DAO x NFT: A community with warmth and resonance

A combination of DAO and NFT brings an evolution of the governance model. Most of the DAO currently vote and govern by holding ERC-20 tokens, but with this mechanism, governance participants would have to become investors, governance may even be controlled by speculators. Therefore, some DAO choose to vote with NFT, so that each member can enjoy fairer governance rights. At the specific application level, in the past two years, many new DAOs have focused on NFT collection and investment, and cultivated and expanded the value domain of NFT through community power. In addition, as some high-priced NFT is not friendly to individual investors, many fragmented bidding DAO have emerged. In this type of DAO, members have the right to jointly decide the NFT artwork to be invested in, and can split, borrow, curate the purchased NFT, or pledge it on other DeFi platforms. Participants of NFT projects are also interested in activities outside of the finance sector, so there is a rich DAO ecology in this field, creating a community with warmth and resonance. For example, in some NFT-based social DAO, people who purchase the same NFT collectables form a community with a specific identity, maximizing social capital.

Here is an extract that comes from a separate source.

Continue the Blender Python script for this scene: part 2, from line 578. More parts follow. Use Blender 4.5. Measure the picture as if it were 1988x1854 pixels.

In the summer of 2021, NFT avatars such as BAYC and CryptoPunk have repeatedly fetched sky-high prices, which is enough to see the strong appeal of the community. There are also content production and distribution platforms that are building creator economies through DAO. The fundamental model is that NFT is used to tokenize the ownership of digital content, forming a closed-loop of content-based production, investment, resale, and consumption and the crowd gathered around it forms a temporary DAO that collaborates on decentralized content production, and this loose, heterogeneous connection makes creation more dynamic.